[Start Recorded data]
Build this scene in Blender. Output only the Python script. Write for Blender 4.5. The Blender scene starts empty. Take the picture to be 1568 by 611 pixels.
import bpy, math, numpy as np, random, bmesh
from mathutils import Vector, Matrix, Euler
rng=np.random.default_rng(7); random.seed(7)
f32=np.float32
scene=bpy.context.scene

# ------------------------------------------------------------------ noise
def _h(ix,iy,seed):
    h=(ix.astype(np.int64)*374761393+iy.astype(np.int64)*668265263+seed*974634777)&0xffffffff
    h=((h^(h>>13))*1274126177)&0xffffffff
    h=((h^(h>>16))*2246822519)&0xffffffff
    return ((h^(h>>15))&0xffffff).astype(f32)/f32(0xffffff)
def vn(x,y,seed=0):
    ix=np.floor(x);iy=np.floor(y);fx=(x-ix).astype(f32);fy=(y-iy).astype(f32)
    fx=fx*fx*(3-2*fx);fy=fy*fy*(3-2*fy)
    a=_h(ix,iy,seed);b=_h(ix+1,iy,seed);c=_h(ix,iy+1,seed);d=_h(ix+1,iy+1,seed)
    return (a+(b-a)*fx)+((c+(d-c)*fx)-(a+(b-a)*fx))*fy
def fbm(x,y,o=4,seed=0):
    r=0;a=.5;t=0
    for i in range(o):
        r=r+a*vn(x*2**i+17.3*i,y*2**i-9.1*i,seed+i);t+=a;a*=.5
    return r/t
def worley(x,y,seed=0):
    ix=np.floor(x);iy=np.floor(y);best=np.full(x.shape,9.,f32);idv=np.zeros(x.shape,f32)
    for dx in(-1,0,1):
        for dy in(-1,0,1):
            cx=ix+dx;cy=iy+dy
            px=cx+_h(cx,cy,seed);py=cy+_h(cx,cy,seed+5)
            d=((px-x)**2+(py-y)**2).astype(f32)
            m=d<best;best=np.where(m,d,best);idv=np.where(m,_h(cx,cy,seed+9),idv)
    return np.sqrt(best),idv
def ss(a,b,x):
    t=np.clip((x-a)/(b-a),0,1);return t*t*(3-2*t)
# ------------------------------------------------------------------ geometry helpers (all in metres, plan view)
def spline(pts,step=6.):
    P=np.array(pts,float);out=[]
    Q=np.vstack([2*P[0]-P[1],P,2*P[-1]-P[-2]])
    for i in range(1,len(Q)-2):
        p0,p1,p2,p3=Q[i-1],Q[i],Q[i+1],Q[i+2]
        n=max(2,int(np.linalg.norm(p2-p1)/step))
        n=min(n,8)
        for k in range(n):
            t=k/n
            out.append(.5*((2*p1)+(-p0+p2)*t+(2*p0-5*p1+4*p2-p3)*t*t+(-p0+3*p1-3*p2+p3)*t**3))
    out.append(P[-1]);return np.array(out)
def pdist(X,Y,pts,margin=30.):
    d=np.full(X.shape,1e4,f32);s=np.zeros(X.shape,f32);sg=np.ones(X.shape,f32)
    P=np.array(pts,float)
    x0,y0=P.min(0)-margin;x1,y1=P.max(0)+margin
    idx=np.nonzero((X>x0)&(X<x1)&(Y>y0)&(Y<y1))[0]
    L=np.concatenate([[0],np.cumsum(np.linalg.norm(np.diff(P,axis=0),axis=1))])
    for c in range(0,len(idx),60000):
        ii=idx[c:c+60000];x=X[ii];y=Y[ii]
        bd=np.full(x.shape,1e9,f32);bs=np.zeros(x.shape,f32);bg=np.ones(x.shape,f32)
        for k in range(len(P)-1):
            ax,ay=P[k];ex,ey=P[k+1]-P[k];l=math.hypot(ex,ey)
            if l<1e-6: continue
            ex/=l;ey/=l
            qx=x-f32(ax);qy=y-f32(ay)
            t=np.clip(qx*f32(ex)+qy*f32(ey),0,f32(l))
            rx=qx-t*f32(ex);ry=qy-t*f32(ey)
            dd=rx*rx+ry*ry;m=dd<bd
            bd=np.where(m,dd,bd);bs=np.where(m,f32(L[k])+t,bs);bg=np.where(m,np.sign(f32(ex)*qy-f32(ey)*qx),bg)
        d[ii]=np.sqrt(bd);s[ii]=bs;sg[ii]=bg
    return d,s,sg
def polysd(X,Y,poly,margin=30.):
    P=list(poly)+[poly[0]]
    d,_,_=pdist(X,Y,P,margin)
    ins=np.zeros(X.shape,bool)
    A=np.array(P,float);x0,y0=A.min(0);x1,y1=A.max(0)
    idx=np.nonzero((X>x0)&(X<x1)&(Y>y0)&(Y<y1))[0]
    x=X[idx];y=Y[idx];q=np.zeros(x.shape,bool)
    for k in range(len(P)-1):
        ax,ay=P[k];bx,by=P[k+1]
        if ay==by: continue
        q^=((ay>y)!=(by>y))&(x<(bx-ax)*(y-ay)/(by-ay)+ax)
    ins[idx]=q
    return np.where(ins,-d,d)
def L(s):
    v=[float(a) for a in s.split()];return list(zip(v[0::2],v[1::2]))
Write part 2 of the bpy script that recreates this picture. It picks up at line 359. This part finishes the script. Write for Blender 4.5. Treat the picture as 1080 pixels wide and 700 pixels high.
[End Recorded data]
* _What you are asked to do_
Reproduce all data above, unchanged.

* _Written solution_
Build this scene in Blender. Output only the Python script. Write for Blender 4.5. The Blender scene starts empty. Take the picture to be 1568 by 611 pixels.
import bpy, math, numpy as np, random, bmesh
from mathutils import Vector, Matrix, Euler
rng=np.random.default_rng(7); random.seed(7)
f32=np.float32
scene=bpy.context.scene

# ------------------------------------------------------------------ noise
def _h(ix,iy,seed):
    h=(ix.astype(np.int64)*374761393+iy.astype(np.int64)*668265263+seed*974634777)&0xffffffff
    h=((h^(h>>13))*1274126177)&0xffffffff
    h=((h^(h>>16))*2246822519)&0xffffffff
    return ((h^(h>>15))&0xffffff).astype(f32)/f32(0xffffff)
def vn(x,y,seed=0):
    ix=np.floor(x);iy=np.floor(y);fx=(x-ix).astype(f32);fy=(y-iy).astype(f32)
    fx=fx*fx*(3-2*fx);fy=fy*fy*(3-2*fy)
    a=_h(ix,iy,seed);b=_h(ix+1,iy,seed);c=_h(ix,iy+1,seed);d=_h(ix+1,iy+1,seed)
    return (a+(b-a)*fx)+((c+(d-c)*fx)-(a+(b-a)*fx))*fy
def fbm(x,y,o=4,seed=0):
    r=0;a=.5;t=0
    for i in range(o):
        r=r+a*vn(x*2**i+17.3*i,y*2**i-9.1*i,seed+i);t+=a;a*=.5
    return r/t
def worley(x,y,seed=0):
    ix=np.floor(x);iy=np.floor(y);best=np.full(x.shape,9.,f32);idv=np.zeros(x.shape,f32)
    for dx in(-1,0,1):
        for dy in(-1,0,1):
            cx=ix+dx;cy=iy+dy
            px=cx+_h(cx,cy,seed);py=cy+_h(cx,cy,seed+5)
            d=((px-x)**2+(py-y)**2).astype(f32)
            m=d<best;best=np.where(m,d,best);idv=np.where(m,_h(cx,cy,seed+9),idv)
    return np.sqrt(best),idv
def ss(a,b,x):
    t=np.clip((x-a)/(b-a),0,1);return t*t*(3-2*t)
# ------------------------------------------------------------------ geometry helpers (all in metres, plan view)
def spline(pts,step=6.):
    P=np.array(pts,float);out=[]
    Q=np.vstack([2*P[0]-P[1],P,2*P[-1]-P[-2]])
    for i in range(1,len(Q)-2):
        p0,p1,p2,p3=Q[i-1],Q[i],Q[i+1],Q[i+2]
        n=max(2,int(np.linalg.norm(p2-p1)/step))
        n=min(n,8)
        for k in range(n):
            t=k/n
            out.append(.5*((2*p1)+(-p0+p2)*t+(2*p0-5*p1+4*p2-p3)*t*t+(-p0+3*p1-3*p2+p3)*t**3))
    out.append(P[-1]);return np.array(out)
def pdist(X,Y,pts,margin=30.):
    d=np.full(X.shape,1e4,f32);s=np.zeros(X.shape,f32);sg=np.ones(X.shape,f32)
    P=np.array(pts,float)
    x0,y0=P.min(0)-margin;x1,y1=P.max(0)+margin
    idx=np.nonzero((X>x0)&(X<x1)&(Y>y0)&(Y<y1))[0]
    L=np.concatenate([[0],np.cumsum(np.linalg.norm(np.diff(P,axis=0),axis=1))])
    for c in range(0,len(idx),60000):
        ii=idx[c:c+60000];x=X[ii];y=Y[ii]
        bd=np.full(x.shape,1e9,f32);bs=np.zeros(x.shape,f32);bg=np.ones(x.shape,f32)
        for k in range(len(P)-1):
            ax,ay=P[k];ex,ey=P[k+1]-P[k];l=math.hypot(ex,ey)
            if l<1e-6: continue
            ex/=l;ey/=l
            qx=x-f32(ax);qy=y-f32(ay)
            t=np.clip(qx*f32(ex)+qy*f32(ey),0,f32(l))
            rx=qx-t*f32(ex);ry=qy-t*f32(ey)
            dd=rx*rx+ry*ry;m=dd<bd
            bd=np.where(m,dd,bd);bs=np.where(m,f32(L[k])+t,bs);bg=np.where(m,np.sign(f32(ex)*qy-f32(ey)*qx),bg)
        d[ii]=np.sqrt(bd);s[ii]=bs;sg[ii]=bg
    return d,s,sg
def polysd(X,Y,poly,margin=30.):
    P=list(poly)+[poly[0]]
    d,_,_=pdist(X,Y,P,margin)
    ins=np.zeros(X.shape,bool)
    A=np.array(P,float);x0,y0=A.min(0);x1,y1=A.max(0)
    idx=np.nonzero((X>x0)&(X<x1)&(Y>y0)&(Y<y1))[0]
    x=X[idx];y=Y[idx];q=np.zeros(x.shape,bool)
    for k in range(len(P)-1):
        ax,ay=P[k];bx,by=P[k+1]
        if ay==by: continue
        q^=((ay>y)!=(by>y))&(x<(bx-ax)*(y-ay)/(by-ay)+ax)
    ins[idx]=q
    return np.where(ins,-d,d)
def L(s):
    v=[float(a) for a in s.split()];return list(zip(v[0::2],v[1::2]))
Write part 2 of the bpy script that recreates this picture. It picks up at line 359. This part finishes the script. Write for Blender 4.5. Treat the picture as 1080 pixels wide and 700 pixels high.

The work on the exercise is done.